Once again, there are calls for the smacking of children to be totally outlawed in Australia.  Others believe it is only a matter of time.

The Royal Australasian College of Physicians believes that as a society we should have rules to protect our children from abuse, just like we do for adults.

Of course, this assumes that all smacking of children is actually abuse. That there is no such thing as a right way to smack.

Me at age 16 – can you see the cut and bruising on my cheek, neck and eye?

I disagree – even though I was abused physically as a child, by a parent with severe mental health issues.

I am also the parent of two grown children. And yes, I did sometimes smack my children when they were small.

Is there a Right Way to Smack?

From my experience, there is a BIG difference between a “smack” and “child abuse”. But before discussing the factors that separate the two, we need to consider the GOAL of any form of parental discipline – whether it be a spanking, time-out, or withdrawal of some form of privilege eg screen time.

Ideally as parents, our role is to train our children to use positive behaviours appropriately (eg saying “please” or “thank you”), while teaching them that other behaviours are unacceptable or even dangerous (eg spitting at others, running across the road).

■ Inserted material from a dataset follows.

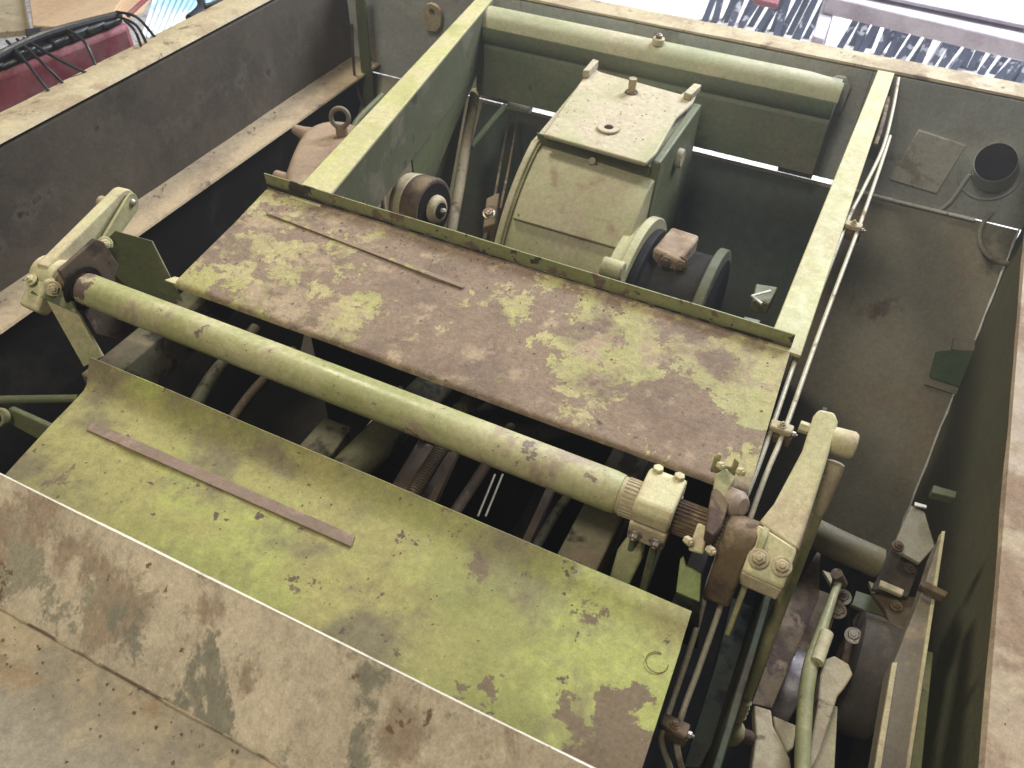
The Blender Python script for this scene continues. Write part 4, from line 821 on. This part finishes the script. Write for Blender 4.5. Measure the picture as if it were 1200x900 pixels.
# dirt crumbs lying on the plates, ledge and decks
rc = random.Random(11); g = MB()
def crumb(p, r):
    o = len(g.v); n = 5
    g.v += [p+V((math.cos(k*1.2566+rc.random())*r*rc.uniform(.6, 1.3), math.sin(k*1.2566+rc.random())*r*rc.uniform(.6, 1.3), 0)) for k in range(n)]+[p+V((0, 0, r*rc.uniform(.5, 1)))]
    g.f.extend([(o+k, o+(k+1) % n, o+n) for k in range(n)]); g.f.append(tuple(o+k for k in reversed(range(n))))
for k in range(170): crumb(V((rc.uniform(-1.12, -.03), 1.205-abs(rc.gauss(0, .07)), .0005)), rc.uniform(.0008, .0026))
for k in range(110): crumb(V((rc.uniform(-1.0, -.05), rc.uniform(.40, .56), .0008)), rc.uniform(.0006, .0018))
for k in range(110): crumb(V((rc.uniform(-.95, -.2), .205-abs(rc.gauss(0, .05)), .0006)), rc.uniform(.0007, .0026))
for k in range(70): crumb(V((-1.855+abs(rc.gauss(0, .03)), rc.uniform(.7, 2.4), -.330)), rc.uniform(.001, .004))
for k in range(60): crumb(V((rc.uniform(.37, .5), rc.uniform(.5, 1.6), .0008)), rc.uniform(.0007, .002))
for k in range(90): crumb(V((rc.uniform(-.78, -.48), rc.uniform(1.86, 2.16), -.0515)), rc.uniform(.0008, .0024))
tag(g.build('dirt_crumbs', mat('dirt', (.17, .12, .08, 1), rough=.9)), kind='stuff')

# haze added to imitate lens glare, as thin backlit air
hm = bpy.data.materials.new('glare_haze'); hm.use_nodes = True; nt = hm.node_tree; nt.nodes.remove(nt.nodes['Principled BSDF'])
pv = nt.nodes.new('ShaderNodeVolumePrincipled'); pv.inputs['Color'].default_value = (.93, .96, 1, 1); pv.inputs['Density'].default_value = .023
pv.inputs['Anisotropy'].default_value = .62
nt.links.new(pv.outputs[0], nt.nodes['Material Output'].inputs['Volume'])
M['air'] = hm
hz = MB().box((-16, -8, -2.6), (16, 26, 2.2)).build('haze', 'air'); tag(hz, kind='stuff')

for o in bpy.data.objects:
    if '_o' in o: del o['_o']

Ever since the days of Pavlov, psychologists the world over agree that reinforcing the positive behaviours we would like to see repeated is the most effective way to train children, adults and even dogs!

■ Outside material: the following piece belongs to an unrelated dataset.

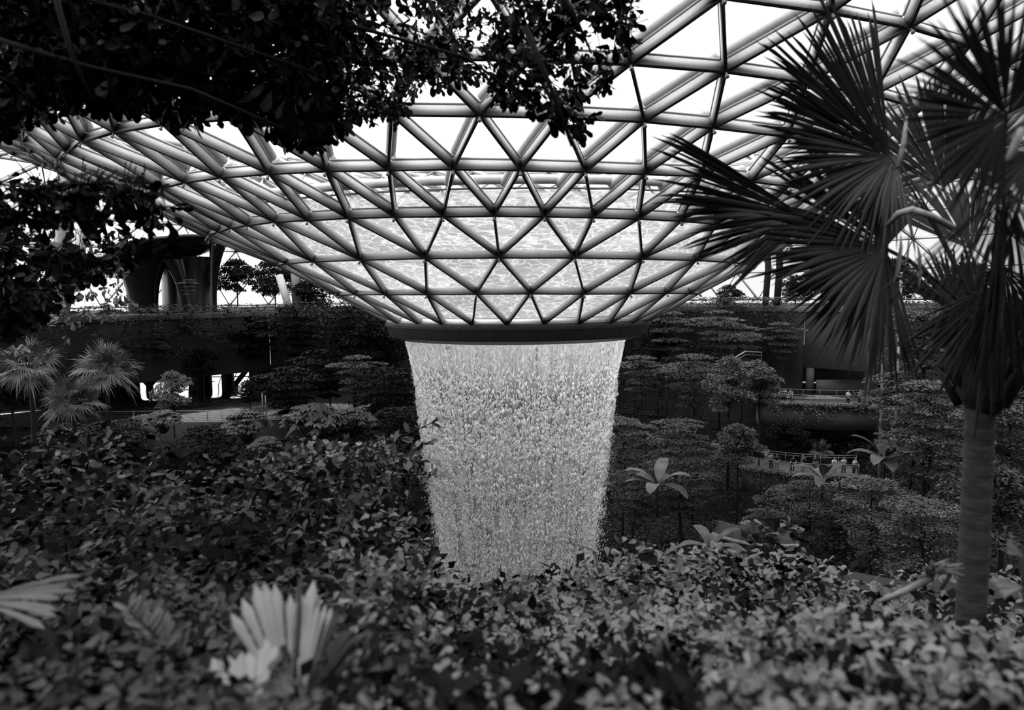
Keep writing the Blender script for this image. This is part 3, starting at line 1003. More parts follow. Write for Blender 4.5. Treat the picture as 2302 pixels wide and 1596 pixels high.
def lumpy_tree(name, H, R, nleaf, leaf, seed, M, z0=.3, tmpl=QUAD, lumps=26, up=.6):
    "rounded tree or shrub built of leafy lumps"
    g = np.random.default_rng(seed)
    root = empty(name)
    tr = MB(); fo = MB()
    tr.tube([(0, 0, -7), (0, 0, 0), (g.normal() * .1, g.normal() * .1, H * .5), (g.normal() * .2, g.normal() * .2, H * .9)], [.1 * H / 6, .1 * H / 6, .07 * H / 6, .02], 7)
    for i in range(lumps):
        f = g.random()
        z = H * (z0 + (1 - z0) * f)
        rr = R * math.sqrt(max(.05, 1 - (2 * f - .75) ** 2 * .8)) * g.random() ** .4
        a = g.random() * 2 * PI
        c = np.array([rr * math.cos(a), rr * math.sin(a), z])
        lr = R * (.28 + .22 * g.random())
        tr.tube([(0, 0, z * .6), tuple(c)], [.03 * H / 6, .01], 4)
        k = nleaf // lumps
        q = unit(g.normal(size=(k, 3))); q[:, 2] = np.abs(q[:, 2]) * .9 - .25
        P = c + q * lr * np.array([1, 1, .72]) * (.75 + .3 * g.random(k))[:, None]
        D = unit(q * np.array([1, 1, .2]) + g.normal(size=(k, 3)) * .5)
        Nn = unit(q * .8 + np.array([0, 0, up]) + g.normal(size=(k, 3)) * .35)
        put_leaves(fo, P, D, Nn, leaf * (.6 + .7 * g.random(k)), tmpl)
    tr.build('stem', M_bark, root); fo.build('foliage', M, root)
    return root


def whorl_shrub(name, H, R, n_wh, leaf, seed, M, k=8):
    "shrub of stems each ending in an umbrella whorl of drooping leaflets"
    g = np.random.default_rng(seed)
    root = empty(name); tr = MB(); fo = MB()
    for i in range(n_wh):
        a = g.random() * 2 * PI; rr = R * math.sqrt(g.random()); z = H * (.45 + .55 * math.sqrt(max(0, 1 - (rr / R) ** 2)) * (.7 + .3 * g.random()))
        c = np.array([rr * math.cos(a), rr * math.sin(a), z])
        tr.tube([(c[0] * .15, c[1] * .15, 0), (c[0] * .6, c[1] * .6, z * .6), tuple(c)], [.02, .014, .008], 4)
        th = np.arange(k) * 2 * PI / k + g.random()
        D = np.stack([np.cos(th), np.sin(th), np.full(k, -.35 - .3 * g.random())], 1)
        Nn = np.stack([np.cos(th) * .3, np.sin(th) * .3, np.ones(k)], 1)
        tl_ = rng.normal(size=3) * .25
        put_leaves(fo, np.repeat(c[None], k, 0), D + tl_, unit(Nn), leaf * (.8 + .4 * g.random(k)), LANC, 1.5)
    tr.build('stem', M_bark, root); fo.build('foliage', M, root)
    return root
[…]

A smack for the failure to say “thank you”, is therefore not likely to achieve the aim of encouraging your child to use their manners more regularly.

However, in the case of the toddler reaching for the stove, knife or other dangerous object, a firm NO with a smack to the hand can be very helpful in communicating danger. The message: it hurts (both the smack to the hand and the dangerous behaviour)!

The Right Way to Smack

On the other hand, smacking your sixteen year old because she has violated curfew? It’s not likely to affect her future behaviour; in fact, she’ll probably laugh in your face – or smack you back!

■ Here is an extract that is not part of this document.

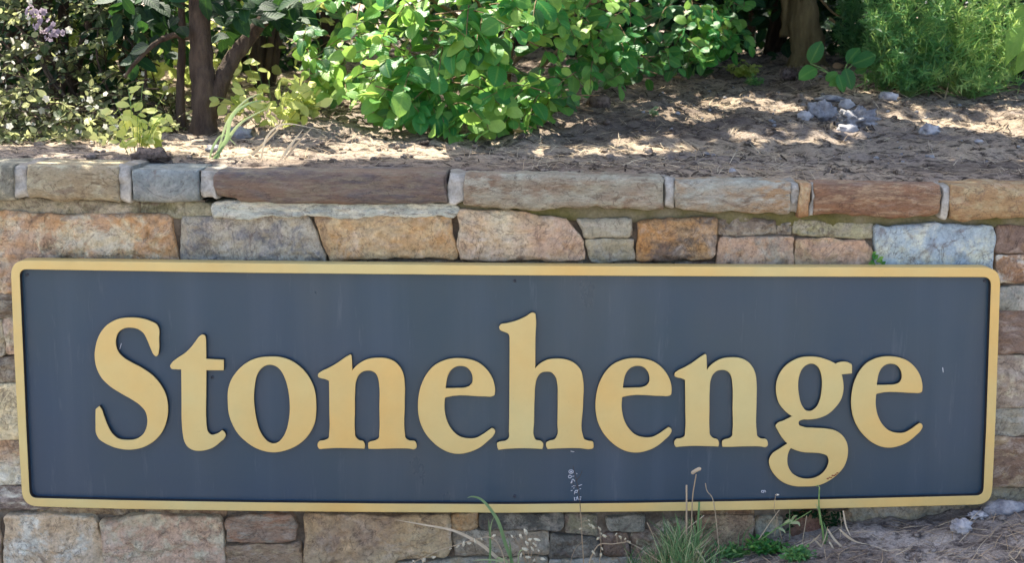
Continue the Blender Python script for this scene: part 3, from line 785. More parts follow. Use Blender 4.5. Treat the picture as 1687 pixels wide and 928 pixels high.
# white chalky scratches on the panel
def stroke(mb, pts, ox, oy, s, r=.0011):
    mb.tube([P(ox + x / s, oy + y / s, Y_PANEL - .0004) - SB for x, y in pts], r * .75, 5)
def ring_px(cx, cy, rx, ry, n=12): return [(cx + rx * math.cos(k * 2 * math.pi / n), cy + ry * math.sin(k * 2 * math.pi / n)) for k in range(n + 1)]
mk = [ring_px(253, 172, 24, 18), [(240, 172), (266, 172)], [(253, 163), (253, 181)], [(306, 190), (316, 195)], ring_px(241, 223, 16, 14), [(264, 221), (284, 217)],
      [(250, 290), (262, 258), (272, 246), (282, 258), (292, 272)], [(254, 275), (272, 268)], [(258, 288), (264, 272)], [(260, 328), (268, 322)], [(275, 318), (298, 316)],
      [(330, 316), (346, 310), (364, 304)], [(276, 342), (286, 338)], [(250, 368), (266, 362)], [(286, 402), (292, 372), (304, 362), (320, 366), (314, 384), (292, 386)],
      [(318, 364), (332, 352)], [(340, 348), (354, 346)], [(287, 434), (289, 466), (308, 462), (312, 436), (300, 440)], [(316, 424), (324, 460), (336, 442), (334, 462)],
      [(334, 430), (356, 430), (352, 444), (338, 446)], [(342, 460), (354, 458)]]
for pts in mk:
    mb = MB(); stroke(mb, pts, 900, 750, 6.19); mb.build('white_mark', M['chalk'], sign)
for pts in (ring_px(194, 76, 18, 13), [(200, 84), (206, 68), (216, 62), (226, 68), (228, 80), (220, 86)]):
    mb = MB(); stroke(mb, pts, 1230, 800, 7.25, .001); mb.build('white_mark', M['chalk'], sign)
for pts in ([(940, 744), (946, 745)], [(1553, 606), (1554, 614)], [(197, 576), (200, 566)], [(1268.5, 822), (1269.5, 827)]):
    mb = MB(); stroke(mb, pts, 0, 0, 1, .0012); mb.build('white_mark', M['chalk'], sign)
mb = MB()
for k in range(7): mb.blob(P(1364 + k * 2.6, 790 - k * 1.4 + RNG.uniform(-2, 2), Y_LETTER - .0004) - SB, .0026, k, .5, 1, scale=(1.2, .25, .8))
mb.build('rust_spot', M['rust'], sign)

# ------------------------------------------------------------------ foliage tools
def leaf_proto(L=1.0, W=.34, k=.85, fold=.18, curl=.22, nseg=6, wave=0.0, point=.0, ex=.75):
    """one leaf along +X, face up +Z; returns verts, faces, distance from the midrib"""
    v = []; f = []; rib = []
    for i in range(nseg + 1):
        t = i / nseg
        w = W * (math.sin(math.pi * t ** k) ** (ex + point * t)) if 0 < t < 1 else .012
        zc = -curl * t * t * L
        for s in (-1, -.5, 0, .5, 1):
            y = s * w
            z = zc + fold * abs(y) - .35 * fold * abs(s) * abs(y) + wave * math.sin(t * 9 + s * 2) * abs(s)
            v.append((t * L, y, z)); rib.append(abs(s))
    for i in range(nseg):
        for j in range(4):
            a = i * 5 + j
            f.append((a, a + 1, a + 6, a + 5))
    return np.array(v), f, np.array(rib)

PROTO = {
    'round': [leaf_proto(1, .34, .92, .20, .18, 7, ex=.58), leaf_proto(1, .40, .95, .10, .34, 7, wave=.03, ex=.55), leaf_proto(1, .31, .85, .30, .08, 7, .02, .1, .6), leaf_proto(1, .37, 1.0, .05, -.12, 7, wave=.045, ex=.55), leaf_proto(1, .28, .9, .45, .25, 7, .02, .1, .6)],
    'small': [leaf_proto(1, .26, .85, .2, .2, 4), leaf_proto(1, .32, .9, .1, .1, 4)],
    'tree': [leaf_proto(1, .30, .85, .15, .2, 4), leaf_proto(1, .34, .8, .2, .1, 4)],
    'wide': [leaf_proto(1, .27, .72, .22, .25, 10, .02, .5)],
    'blade': [leaf_proto(1, .06, .6, .3, .3, 4)],
    'petal': [leaf_proto(1, .42, 1.1, -.2, -.2, 3)],
    'ndl': [(np.array([(0, -.02, 0), (0, .02, 0), (.6, .022, .03), (.6, -.022, .03), (1, 0, 0)]), [(0, 1, 2, 3), (3, 2, 4)], np.array([1., 1, 1, 1, 1]))],
}
def basis(d, n):
    d = Vector(d).normalized(); n = Vector(n)
    n = n - d * n.dot(d)
    if n.length < 1e-4: n = d.orthogonal()
    n.normalize(); y = n.cross(d)
    return Matrix((d, y, n)).transposed()

def merge_leaves(name, leaves, mat, parent=None):
    """leaves: (origin, direction, normal, size, tint, kind) joined into one mesh"""
    V = []; Fq = []; R = []; T = []; A = []; base = 0
    for i, (o, d, n, s, t, kd) in enumerate(leaves):
        pv, pf, pr = PROTO[kd][i % len(PROTO[kd])]
        B = np.array(basis(d, n))
        V.append((pv * s) @ B.T + np.array(o)); R.append(pr); A.append(pv[:, 0]); T.append(np.full(len(pv), t))
        Fq.extend(tuple(q + base for q in face) for face in pf); base += len(pv)
    me = bpy.data.meshes.new(name)
    me.from_pydata(np.concatenate(V).tolist(), [], Fq)
    me.polygons.foreach_set('use_smooth', [True] * len(me.polygons))
    a = me.attributes.new('tint', 'FLOAT', 'POINT'); a.data.foreach_set('value', np.concatenate(T))
    a = me.attributes.new('rib', 'FLOAT', 'POINT'); a.data.foreach_set('value', np.concatenate(R))
    a = me.attributes.new('along', 'FLOAT', 'POINT'); a.data.foreach_set('value', np.concatenate(A))
    me.update()
    o = link(name, me, mat, parent); o['kind'] = 'stuff'
    return o

_pm = {}
def proto_mesh(kd, i, tb, mat, name):
    key = (kd, i, tb, mat.name)
    if key not in _pm:
        pv, pf, pr = PROTO[kd][i]
        me = bpy.data.meshes.new(name)
        me.from_pydata(pv.tolist(), [], [tuple(q) for q in pf])
        me.polygons.foreach_set('use_smooth', [True] * len(me.polygons))
        for an, val in (('tint', np.full(len(pv), (tb + .5) / 5)), ('rib', pr), ('along', pv[:, 0]), ('single', np.full(len(pv), .25))):
            a = me.attributes.new(an, 'FLOAT', 'POINT'); a.data.foreach_set('value', val)
        me.materials.append(mat); me.update(); _pm[key] = me
    return _pm[key]

def leaf_objects(leaves, mat, parent, name='leaf'):
    for i, (o, d, n, s, t, kd) in enumerate(leaves):
        tb = min(4, max(0, int(t * 5)))
        ob = bpy.data.objects.new(name, proto_mesh(kd, i % len(PROTO[kd]), tb, mat, name))
        COL.objects.link(ob); ob.parent = parent
        m = basis(d, n).to_4x4() @ Matrix.Scale(s, 4)
        m.translation = Vector(o)
        ob.matrix_local = m

def rel(leaves, b): return [(Vector(o) - b, d, n, s, t, k) for (o, d, n, s, t, k) in leaves]

def foliage(root, leaves, mat, n_obj, name='leaf', rest='foliage'):
    """the leaves that show largest become objects, the others one mass"""
    b = Vector(root.location)
    def key(l):
        u, v = to_px(l[0]); d = Vector(l[0]).y - CAM.y
        inside = -10 < u < 1697 and -10 < v < 900
        return (0 if inside else 1, d / l[3])
    ls = sorted(leaves, key=key)
    leaf_objects(rel(ls[:n_obj], b), mat, root, name)
    if ls[n_obj:]: merge_leaves(rest, rel(ls[n_obj:], b), mat, root)

# gaps cut into the crowns overhead so that sun flecks fall on these places
GAPS = []
def gap(p, r, pr=1.0): GAPS.append((Vector(p), r, pr))
for (u, v, r) in ((400, 262, .05), (440, 258, .07), (500, 255, .08), (570, 250, .08), (640, 247, .08), (700, 245, .07), (760, 242, .05), (450, 185, .12), (420, 205, .08),
                  (985, 228, .06), (1080, 238, .06), (1250, 238, .05), (1310, 232, .06), (1370, 225, .06), (1430, 216, .07), (1500, 192, .08), (1560, 182, .09), (1620, 172, .09), (1680, 168, .09), (1640, 156, .1)):
    gap(on_soil(u, v), r, 1.0 if u < 800 else .84)
for (u, v, Y, r) in ((955, 40, .75, .13), (960, 190, .75, .07), (560, 110, .8, .14), (620, 190, .6, .10), (850, 190, .5, .07), (720, 70, .6, .12), (860, 60, .6, .10), (540, 20, .9, .1), (1190, 60, 1.5, .10), (1060, 30, 1.2, .09),
                     (1580, 60, 1.3, .22), (1560, 120, 1.2, .15), (1680, 90, 1.0, .12), (450, 110, 1.6, .36), (520, 60, 1.8, .2), (250, 130, 1.35, .22), (400, 130, 1.7, .2), (220, 190, .5, .14), (440, 170, .75, .14), (60, 150, .7, .06), (30, 60, .7, .08), (110, 100, .7, .07), (180, 60, .9, .08), (100, 20, .8, .08), (400, 60, 2.0, .2)):
    gap(P(u, v, Y), r)
def shaded(p, slack=1.0):
    """True when a leaf at p does not stand in one of the gaps"""
    p = Vector(p)
    for t, r, pr in GAPS:
        w = p - t; k = w.dot(SUN_DIR)
        if k > .25 and (w - SUN_DIR * k).length < r * slack + ((.09 if pr == 1.0 else .05) if k > .9 else .02): return RNG.random() > pr
    return True

def twig_leaves(out, mb, C, T, n, size, tint, kd, spread=.9, face=(0, -.55, .75), jit=.45, start=.3, droop=.0, trad=.0022):
    C, T = Vector(C), Vector(T)
    L = (T - C).length
    mid = (C + T) / 2 + Vector((0, 0, droop * L + .12 * L))
    pts = arc([C, mid, T], 5)
    if mb is not None: mb.tube(pts, [trad * (1 - .6 * i / (len(pts) - 1)) for i in range(len(pts))], 4, .5)
    for i in range(n):
        t = start + (1 - start) * i / max(1, n - 1)
        k = t * (len(pts) - 1); a = min(int(k), len(pts) - 2)
        p = pts[a].lerp(pts[a + 1], k - a)
        d = (pts[a + 1] - pts[a]).normalized()
        side = d.cross(Vector((0, 0, 1)))
        if side.length < .1: side = Vector((1, 0, 0))
        side.normalize()
        sg = 1 if i % 2 else -1
        if i == n - 1: sg *= .15
        dd = (d + side * sg * spread + Vector((RNG.gauss(0, jit), RNG.gauss(0, jit), RNG.gauss(-.1, jit)))).normalized()
        nn = Vector(face) + Vector((RNG.gauss(0, jit), RNG.gauss(0, jit), RNG.gauss(0, jit)))
        s = size * (.45 + .75 * RNG.random() ** .8) * (1.0 if t < .85 else .8)
        if p.z < soil(p.x, p.y) + .012: p = Vector((p.x, p.y, soil(p.x, p.y) + .012))
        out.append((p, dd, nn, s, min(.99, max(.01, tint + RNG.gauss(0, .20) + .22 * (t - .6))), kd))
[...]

In my own parenting experience, I have found there is a decreasing need for smacking which corresponds directly to the child’s increasing age. Brisbane Psychologist Joey Tai, who frequently works with children and adolescents, agrees. “Smacking should be completely phased out before the child has reached puberty, as by then you are able to fully reason with them and use other forms of reward or punishment.”

Perhaps as a result of my own abusive childhood, I had stopped using a smack as discipline by the mid primary school years. Of course, there were still times when my children made me incredibly angry …

Your Mood when you Smack

… But that didn’t mean I lashed out with a smack. Because the Golden Rule for parents should be: NEVER smack in anger. A smack given in anger is not about teaching your child; it is you using physical violence to vent your own feelings. (Have I done it? Yes, because I’m not a perfect parent. But I regret each instance).

Tai agrees. “I think it is best to keep it (smacking) private – because it spares the child embarrassment, and it also allows you to calm down before delivering the punishment. The worst thing you can do is to spank a child when you are angry, as the child is able to detect it and that’s when it crosses the border to become abuse.”

And afterwards, Tai believes, “smacking should always be followed up with an explanation of why it occurred.”

As my own experience shows, there is a world of difference between smacking a child, and physical abuse.

Is there a right way to smack? Did/do you smack your children? What other disciplinary strategies have you found effective?